Direct observation of swap cooling in atom-ion collisions
- URL: http://arxiv.org/abs/2012.07759v3
- Date: Mon, 17 May 2021 13:52:43 GMT
- Title: Direct observation of swap cooling in atom-ion collisions
- Authors: Amir Mahdian, Artjom Kr\"ukow, Johannes Hecker Denschlag
- Abstract summary: In a homo-nuclear atom-ion collision, an electron can resonantly hop from an ultracold atom onto the hot ion, converting the cold atom into a cold ion.
We demonstrate such swap cooling in a direct way as we experimentally observe how a single energetic ion loses energy in a cold atom cloud.
We expect swap cooling to occur quite universally in any homo-nuclear atom-ion collision.
- Score: 0.0
- License: http://arxiv.org/licenses/nonexclusive-distrib/1.0/
- Abstract: Collisions with cold particles can dissipate the energy of a hot particle and
therefore be exploited as a cooling mechanism. Kinetics teaches us that for a
particle to be cooled down by several orders of magnitude, it will typically
take many elastic collisions as each one only carries away a certain fraction
of the collision energy. Recently, for a system consisting of hot ions and cold
atoms, a much faster cooling process has been suggested where cooling over
several orders of magnitude can occur in a single step. Namely, in a
homo-nuclear atom-ion collision, an electron can resonantly hop from an
ultracold atom onto the hot ion, converting the cold atom into a cold ion.

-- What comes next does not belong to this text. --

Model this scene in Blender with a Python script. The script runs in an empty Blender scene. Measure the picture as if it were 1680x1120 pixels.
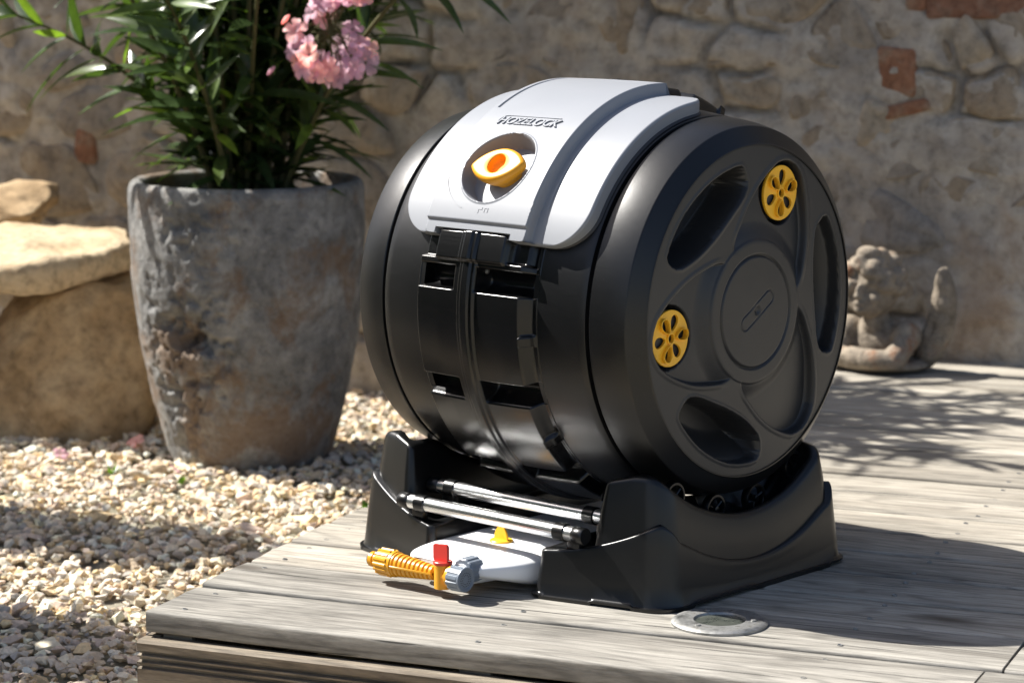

Here, we demonstrate such swap cooling in a direct way as we experimentally
observe how a single energetic ion loses energy in a cold atom cloud. In order
to contrast swap cooling with standard sympathetic cooling, we perform the same
measurements with a hetero-nuclear atom-ion system, for which swap cooling
cannot take place, and indeed observe much different cooling dynamics. Ab
initio numerical model calculations agree well with our measured data and
corroborate our interpretations. We expect swap cooling to occur quite
universally in any homo-nuclear atom-ion collision. It should therefore be a
ubiquitous process in mixed atom-ion gases and plasmas. Furthermore, it offers
interesting prospects for fast cooling applications.